Use the form that 'real' farmers use. Your cost will then be zero! The lawn/garden test requires a payment. Last I knew the minimum was $10.
They ask you to name the crop so they can offer a fertilizer recommendation. I don't remember. Is there a option for food plots? With all respect to my Virginia Tech brothers and sisters their recommendation doesn't mean much. I guess it's a good guide if you don't know what else to do, but there are so many options. Bring your results back here and let's explore together. By the way, food plots are listed as a no charge situation right along with all the other ag production samples.
I completely concur. Fertilizer recommendations are all over the map. I've taken soil test results to different farming experts, told them what I was planting, and asked for a fertilizer recommendation and gotten very different recommendations. And all of these recommendations were for farming, not food plotting because I only gave them a single monoculture crop and said nothing about deer, wildlife, or food plotting.

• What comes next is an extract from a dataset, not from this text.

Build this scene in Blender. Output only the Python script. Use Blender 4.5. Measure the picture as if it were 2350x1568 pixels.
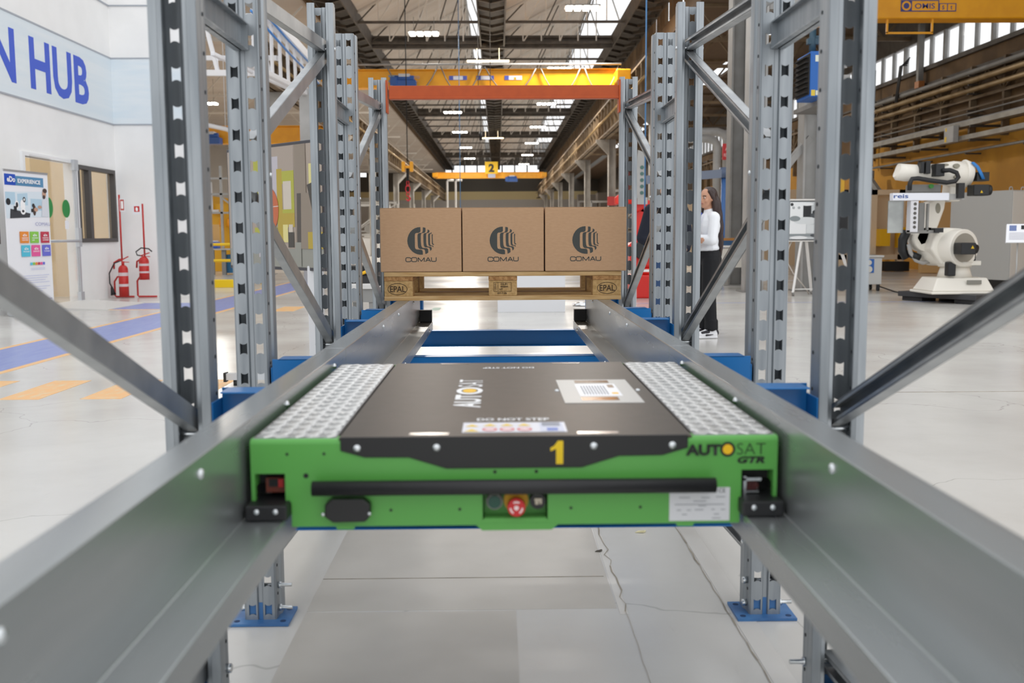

If you look at VT's commercial form carefully, they ask for your soil type (percent by field), when you previously applied lime, what crop you previously grew, and what yield you previously got with your crop. These can all play a role in the recommendation. These recommendations are all focused on maximizing yield per acre where the value of the increased yield exceeds the cost of producing it.
Yield is not the best objective for food plotting for deer. If you are feeding deer in a QDM sense you are working at scale with significant acreage and food plots are targeted toward stress periods when nature's quality food becomes unavailable. They supplement natural food sources and should not be intended to replace them. They are a small percentage of a deer's over all diet. Deer are browsers in general, not grazers. Farmers typically plant monocultures to make harvesting cops easy for mechanical equipment and when they harvest, they remove a significant amount of nutrients from the soil. They are forced to use rotation and high inputs, especially with traditional tillage. No-till farms with cover crops are a step closer but efficient yield is still the driver. With food plotting, we have a lot more flexibility. Deer don't need high yield for attraction either. In fact, I find bucks tend to use my weedier fields more frequently than my clean clover fields. Does seem to use both pretty equally. Because we don't harvest removing nutrients, we can plant mixes of complementary crops and take advantage of natural nutrient cycling as long as we focus on soil health rather than yield. We can manage for deer or make a small property more huntable at a fraction of the cost.
More important for food plotters than fertilizer amounts is getting the pH adjusted with lime and not abusing the soil with tillage. Google "Ray the soil guy" and watch some of his videos to get a handle on soil health. Start with the short infiltration video. Most are focused at no-till farmers with expensive equipment, but the underlying soil health concepts are the same. They take long read through Crimson-n-Camo's Throw n Mow thread. He takes these concepts and shows how folks with minimal equipment can apply them. In VA lime is generally the best way to adjust pH. You'll see a lot about Gypsum on this forum. It is good info but in general, it does not make our soils more friable as it does in some soils according to VT. VT will not only tell you how much lime, but how to apply it. My soils require about 4 tons per acre to initially adjust the pH to neutral, but you can't apply it all at once. They say to apply no more than 3 tons/ac in a single application and then wait 6 months to apply the rest. The good news is that lime moves slowly through my soils and it takes quite a few years before I need to apply another ton/acre of maintenance lime after the initial top dressing.
The soil tests at VT are free for commercial farming for the basic test. The do charge a few dollars for an OM test. I would probably do that. If you focus on soil health, you'll find that OM is a key component in improving nutrient cycling. It takes years to build and knowing what you have will provide a baseline so that you can tell how you are dong with your soils in 5 or 10 years.